Madrid, por muy inmensa que sea la Ribeira, nunca ha llegado a verse desde aquí, pero ese era el destino de quienes surcaban sus aguas para marcharse. Así que hasta aquí, hasta estos miradores naturales, se desplazaban las familias para alzar la mano y despedirse, mientras veían cómo recorrían el curso del río para alcanzar la estación de San Esteban, en la orilla opuesta. Era su último adiós. Aunque ya no hay necesidad de navegar el Sil, esos recuerdos se sienten de alguna manera. En las rocas que rodean estos Balcones de Madrid se perciben como espectros esos pensamientos en el nuevo hogar que muchos construirían lejos de aquí. Y también se respira el esperanzado desconsuelo de quienes se quedarían en este rincón perdido de Ourense,

Pero si el Cabo do Mundo tenía algo de definitivo, me parece que estos balcones tienen, como encontré en Parada do Sil, algo de esperanza. Más que en la partida, pienso en el regreso. Pienso también en la morriña propia de la tierra, pero no dejo de imaginar las promesas de los gallegos, que siempre suelen volver al hogar.

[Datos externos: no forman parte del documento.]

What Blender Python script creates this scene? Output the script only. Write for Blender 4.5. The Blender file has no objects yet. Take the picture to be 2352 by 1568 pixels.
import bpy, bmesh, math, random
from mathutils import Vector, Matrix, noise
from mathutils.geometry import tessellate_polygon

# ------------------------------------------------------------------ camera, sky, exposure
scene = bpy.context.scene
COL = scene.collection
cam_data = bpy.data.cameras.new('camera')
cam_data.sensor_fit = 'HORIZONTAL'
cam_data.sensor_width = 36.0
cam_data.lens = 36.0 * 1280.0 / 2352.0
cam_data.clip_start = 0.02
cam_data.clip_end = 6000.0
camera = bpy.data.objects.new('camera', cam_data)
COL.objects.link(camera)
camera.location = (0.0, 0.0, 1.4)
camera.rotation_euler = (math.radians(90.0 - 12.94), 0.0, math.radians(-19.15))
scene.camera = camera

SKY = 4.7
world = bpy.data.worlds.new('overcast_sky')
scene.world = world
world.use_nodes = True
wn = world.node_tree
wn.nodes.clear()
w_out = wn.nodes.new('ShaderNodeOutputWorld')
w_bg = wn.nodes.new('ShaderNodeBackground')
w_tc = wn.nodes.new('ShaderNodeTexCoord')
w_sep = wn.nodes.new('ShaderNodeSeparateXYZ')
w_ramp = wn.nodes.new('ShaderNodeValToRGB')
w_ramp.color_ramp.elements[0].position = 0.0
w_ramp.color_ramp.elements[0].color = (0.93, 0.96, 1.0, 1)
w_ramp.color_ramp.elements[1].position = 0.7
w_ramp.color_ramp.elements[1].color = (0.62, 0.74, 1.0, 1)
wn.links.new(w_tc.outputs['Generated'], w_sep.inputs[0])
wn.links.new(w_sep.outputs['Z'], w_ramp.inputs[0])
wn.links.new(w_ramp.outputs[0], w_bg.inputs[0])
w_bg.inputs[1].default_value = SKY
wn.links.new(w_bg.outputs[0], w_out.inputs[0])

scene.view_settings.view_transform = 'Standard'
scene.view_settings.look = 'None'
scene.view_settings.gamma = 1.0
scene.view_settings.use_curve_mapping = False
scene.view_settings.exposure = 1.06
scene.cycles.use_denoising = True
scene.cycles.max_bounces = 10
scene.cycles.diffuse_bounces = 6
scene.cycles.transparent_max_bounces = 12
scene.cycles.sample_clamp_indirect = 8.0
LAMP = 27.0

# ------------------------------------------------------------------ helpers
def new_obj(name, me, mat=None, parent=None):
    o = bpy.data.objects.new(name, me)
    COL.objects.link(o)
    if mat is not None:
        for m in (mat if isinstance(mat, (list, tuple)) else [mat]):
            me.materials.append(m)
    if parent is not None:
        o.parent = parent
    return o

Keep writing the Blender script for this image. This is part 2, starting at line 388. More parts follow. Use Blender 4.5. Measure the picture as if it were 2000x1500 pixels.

Camino que lleva a los Balcones de Madrid
Camino que lleva a los Balcones de Madrid

Cuando paso de nuevo por el primer mirador que encontré en mi aventura ourensana, el que anuncia que llegas a Parada de Sil, el que te despide también cariñosamente, hace un sol de carallo. Así es el tiempo gallego. Y así pasa el tiempo en este lugar. Seguramente tenga algo de enxebre, pero aún tendría que transcurrir un día entero antes de que comprendiera su significado total.